== Given instruction ==
Transcribe the records below exactly as they appear, omitting any pictures.

== Material supplied ==
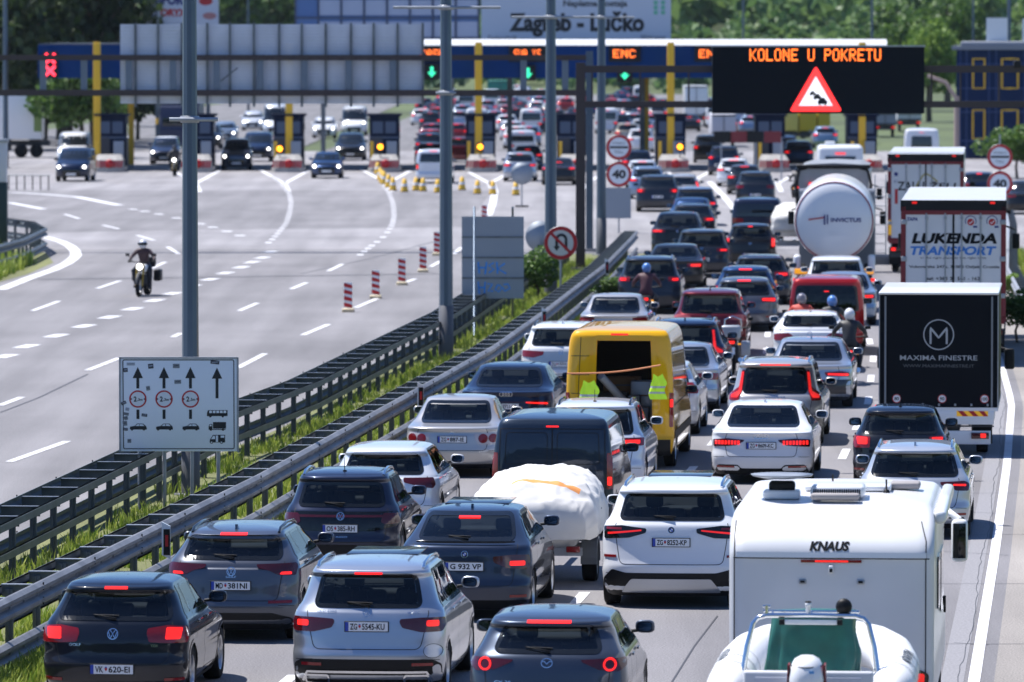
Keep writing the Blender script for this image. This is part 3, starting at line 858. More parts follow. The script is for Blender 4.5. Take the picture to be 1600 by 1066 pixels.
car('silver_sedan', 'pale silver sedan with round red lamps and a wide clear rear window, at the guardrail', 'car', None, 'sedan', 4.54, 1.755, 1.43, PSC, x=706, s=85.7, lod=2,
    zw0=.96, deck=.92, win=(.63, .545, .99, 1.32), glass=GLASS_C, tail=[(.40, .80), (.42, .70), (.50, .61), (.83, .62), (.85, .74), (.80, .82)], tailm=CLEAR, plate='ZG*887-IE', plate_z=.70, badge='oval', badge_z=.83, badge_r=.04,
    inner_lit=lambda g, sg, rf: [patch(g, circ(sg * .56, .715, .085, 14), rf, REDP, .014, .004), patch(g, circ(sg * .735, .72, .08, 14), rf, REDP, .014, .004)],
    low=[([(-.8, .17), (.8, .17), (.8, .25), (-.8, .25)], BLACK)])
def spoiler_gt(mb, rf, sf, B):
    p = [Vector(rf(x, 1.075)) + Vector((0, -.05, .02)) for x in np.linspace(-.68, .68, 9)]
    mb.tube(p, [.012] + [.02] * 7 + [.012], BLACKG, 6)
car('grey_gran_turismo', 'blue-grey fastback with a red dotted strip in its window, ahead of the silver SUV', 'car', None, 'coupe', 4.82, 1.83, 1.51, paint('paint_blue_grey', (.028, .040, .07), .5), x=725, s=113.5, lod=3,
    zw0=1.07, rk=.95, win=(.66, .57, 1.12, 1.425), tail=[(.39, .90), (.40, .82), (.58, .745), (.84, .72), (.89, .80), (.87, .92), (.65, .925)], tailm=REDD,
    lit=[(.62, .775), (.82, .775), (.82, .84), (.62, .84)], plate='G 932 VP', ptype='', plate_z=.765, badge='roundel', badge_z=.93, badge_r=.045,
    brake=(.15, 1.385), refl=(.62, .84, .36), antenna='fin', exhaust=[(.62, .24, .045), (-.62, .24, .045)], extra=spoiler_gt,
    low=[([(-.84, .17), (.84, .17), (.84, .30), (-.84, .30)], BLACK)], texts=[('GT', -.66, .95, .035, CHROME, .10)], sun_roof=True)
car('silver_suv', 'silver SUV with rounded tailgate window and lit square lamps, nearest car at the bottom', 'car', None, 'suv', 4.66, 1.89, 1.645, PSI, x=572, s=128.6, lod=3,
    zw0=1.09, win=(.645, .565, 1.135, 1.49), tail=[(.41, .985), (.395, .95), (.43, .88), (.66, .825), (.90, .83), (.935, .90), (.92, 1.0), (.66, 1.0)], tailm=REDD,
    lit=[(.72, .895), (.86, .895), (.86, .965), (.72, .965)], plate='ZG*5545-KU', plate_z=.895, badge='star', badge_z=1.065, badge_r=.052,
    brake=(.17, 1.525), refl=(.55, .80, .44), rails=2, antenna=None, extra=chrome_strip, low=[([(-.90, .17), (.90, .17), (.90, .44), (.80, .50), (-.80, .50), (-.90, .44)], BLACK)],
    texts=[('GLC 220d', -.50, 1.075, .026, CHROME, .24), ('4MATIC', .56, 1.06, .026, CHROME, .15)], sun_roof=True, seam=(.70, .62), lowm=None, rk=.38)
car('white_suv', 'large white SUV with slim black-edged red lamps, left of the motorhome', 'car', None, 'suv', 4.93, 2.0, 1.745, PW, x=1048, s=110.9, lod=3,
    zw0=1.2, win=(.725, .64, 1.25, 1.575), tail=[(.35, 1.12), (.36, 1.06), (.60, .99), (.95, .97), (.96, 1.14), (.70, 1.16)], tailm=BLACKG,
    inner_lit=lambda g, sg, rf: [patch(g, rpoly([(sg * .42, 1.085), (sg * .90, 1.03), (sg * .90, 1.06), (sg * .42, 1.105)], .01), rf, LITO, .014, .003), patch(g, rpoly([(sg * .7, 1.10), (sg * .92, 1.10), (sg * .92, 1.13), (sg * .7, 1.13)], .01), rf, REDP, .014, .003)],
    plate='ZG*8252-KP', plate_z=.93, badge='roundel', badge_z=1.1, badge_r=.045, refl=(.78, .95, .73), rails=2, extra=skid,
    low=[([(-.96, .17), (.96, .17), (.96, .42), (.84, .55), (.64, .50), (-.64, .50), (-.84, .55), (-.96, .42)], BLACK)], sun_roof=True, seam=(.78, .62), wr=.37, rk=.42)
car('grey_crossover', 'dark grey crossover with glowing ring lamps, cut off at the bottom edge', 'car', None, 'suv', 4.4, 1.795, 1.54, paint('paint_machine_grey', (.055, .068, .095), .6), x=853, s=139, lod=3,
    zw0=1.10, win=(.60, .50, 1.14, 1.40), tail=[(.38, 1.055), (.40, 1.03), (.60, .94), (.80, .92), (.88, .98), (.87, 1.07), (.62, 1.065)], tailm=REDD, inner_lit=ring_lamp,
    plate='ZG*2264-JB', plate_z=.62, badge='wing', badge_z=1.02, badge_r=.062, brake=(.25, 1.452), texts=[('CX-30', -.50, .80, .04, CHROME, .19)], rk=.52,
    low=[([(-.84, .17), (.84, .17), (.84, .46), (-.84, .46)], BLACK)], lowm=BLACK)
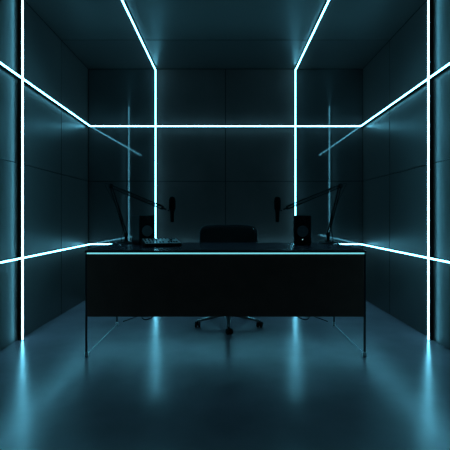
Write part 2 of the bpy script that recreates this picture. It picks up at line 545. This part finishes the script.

== Result of the task ==
Keep writing the Blender script for this image. This is part 3, starting at line 858. More parts follow. The script is for Blender 4.5. Take the picture to be 1600 by 1066 pixels.
car('silver_sedan', 'pale silver sedan with round red lamps and a wide clear rear window, at the guardrail', 'car', None, 'sedan', 4.54, 1.755, 1.43, PSC, x=706, s=85.7, lod=2,
    zw0=.96, deck=.92, win=(.63, .545, .99, 1.32), glass=GLASS_C, tail=[(.40, .80), (.42, .70), (.50, .61), (.83, .62), (.85, .74), (.80, .82)], tailm=CLEAR, plate='ZG*887-IE', plate_z=.70, badge='oval', badge_z=.83, badge_r=.04,
    inner_lit=lambda g, sg, rf: [patch(g, circ(sg * .56, .715, .085, 14), rf, REDP, .014, .004), patch(g, circ(sg * .735, .72, .08, 14), rf, REDP, .014, .004)],
    low=[([(-.8, .17), (.8, .17), (.8, .25), (-.8, .25)], BLACK)])
def spoiler_gt(mb, rf, sf, B):
    p = [Vector(rf(x, 1.075)) + Vector((0, -.05, .02)) for x in np.linspace(-.68, .68, 9)]
    mb.tube(p, [.012] + [.02] * 7 + [.012], BLACKG, 6)
car('grey_gran_turismo', 'blue-grey fastback with a red dotted strip in its window, ahead of the silver SUV', 'car', None, 'coupe', 4.82, 1.83, 1.51, paint('paint_blue_grey', (.028, .040, .07), .5), x=725, s=113.5, lod=3,
    zw0=1.07, rk=.95, win=(.66, .57, 1.12, 1.425), tail=[(.39, .90), (.40, .82), (.58, .745), (.84, .72), (.89, .80), (.87, .92), (.65, .925)], tailm=REDD,
    lit=[(.62, .775), (.82, .775), (.82, .84), (.62, .84)], plate='G 932 VP', ptype='', plate_z=.765, badge='roundel', badge_z=.93, badge_r=.045,
    brake=(.15, 1.385), refl=(.62, .84, .36), antenna='fin', exhaust=[(.62, .24, .045), (-.62, .24, .045)], extra=spoiler_gt,
    low=[([(-.84, .17), (.84, .17), (.84, .30), (-.84, .30)], BLACK)], texts=[('GT', -.66, .95, .035, CHROME, .10)], sun_roof=True)
car('silver_suv', 'silver SUV with rounded tailgate window and lit square lamps, nearest car at the bottom', 'car', None, 'suv', 4.66, 1.89, 1.645, PSI, x=572, s=128.6, lod=3,
    zw0=1.09, win=(.645, .565, 1.135, 1.49), tail=[(.41, .985), (.395, .95), (.43, .88), (.66, .825), (.90, .83), (.935, .90), (.92, 1.0), (.66, 1.0)], tailm=REDD,
    lit=[(.72, .895), (.86, .895), (.86, .965), (.72, .965)], plate='ZG*5545-KU', plate_z=.895, badge='star', badge_z=1.065, badge_r=.052,
    brake=(.17, 1.525), refl=(.55, .80, .44), rails=2, antenna=None, extra=chrome_strip, low=[([(-.90, .17), (.90, .17), (.90, .44), (.80, .50), (-.80, .50), (-.90, .44)], BLACK)],
    texts=[('GLC 220d', -.50, 1.075, .026, CHROME, .24), ('4MATIC', .56, 1.06, .026, CHROME, .15)], sun_roof=True, seam=(.70, .62), lowm=None, rk=.38)
car('white_suv', 'large white SUV with slim black-edged red lamps, left of the motorhome', 'car', None, 'suv', 4.93, 2.0, 1.745, PW, x=1048, s=110.9, lod=3,
    zw0=1.2, win=(.725, .64, 1.25, 1.575), tail=[(.35, 1.12), (.36, 1.06), (.60, .99), (.95, .97), (.96, 1.14), (.70, 1.16)], tailm=BLACKG,
    inner_lit=lambda g, sg, rf: [patch(g, rpoly([(sg * .42, 1.085), (sg * .90, 1.03), (sg * .90, 1.06), (sg * .42, 1.105)], .01), rf, LITO, .014, .003), patch(g, rpoly([(sg * .7, 1.10), (sg * .92, 1.10), (sg * .92, 1.13), (sg * .7, 1.13)], .01), rf, REDP, .014, .003)],
    plate='ZG*8252-KP', plate_z=.93, badge='roundel', badge_z=1.1, badge_r=.045, refl=(.78, .95, .73), rails=2, extra=skid,
    low=[([(-.96, .17), (.96, .17), (.96, .42), (.84, .55), (.64, .50), (-.64, .50), (-.84, .55), (-.96, .42)], BLACK)], sun_roof=True, seam=(.78, .62), wr=.37, rk=.42)
car('grey_crossover', 'dark grey crossover with glowing ring lamps, cut off at the bottom edge', 'car', None, 'suv', 4.4, 1.795, 1.54, paint('paint_machine_grey', (.055, .068, .095), .6), x=853, s=139, lod=3,
    zw0=1.10, win=(.60, .50, 1.14, 1.40), tail=[(.38, 1.055), (.40, 1.03), (.60, .94), (.80, .92), (.88, .98), (.87, 1.07), (.62, 1.065)], tailm=REDD, inner_lit=ring_lamp,
    plate='ZG*2264-JB', plate_z=.62, badge='wing', badge_z=1.02, badge_r=.062, brake=(.25, 1.452), texts=[('CX-30', -.50, .80, .04, CHROME, .19)], rk=.52,
    low=[([(-.84, .17), (.84, .17), (.84, .46), (-.84, .46)], BLACK)], lowm=BLACK)
Write part 2 of the bpy script that recreates this picture. It picks up at line 545. This part finishes the script.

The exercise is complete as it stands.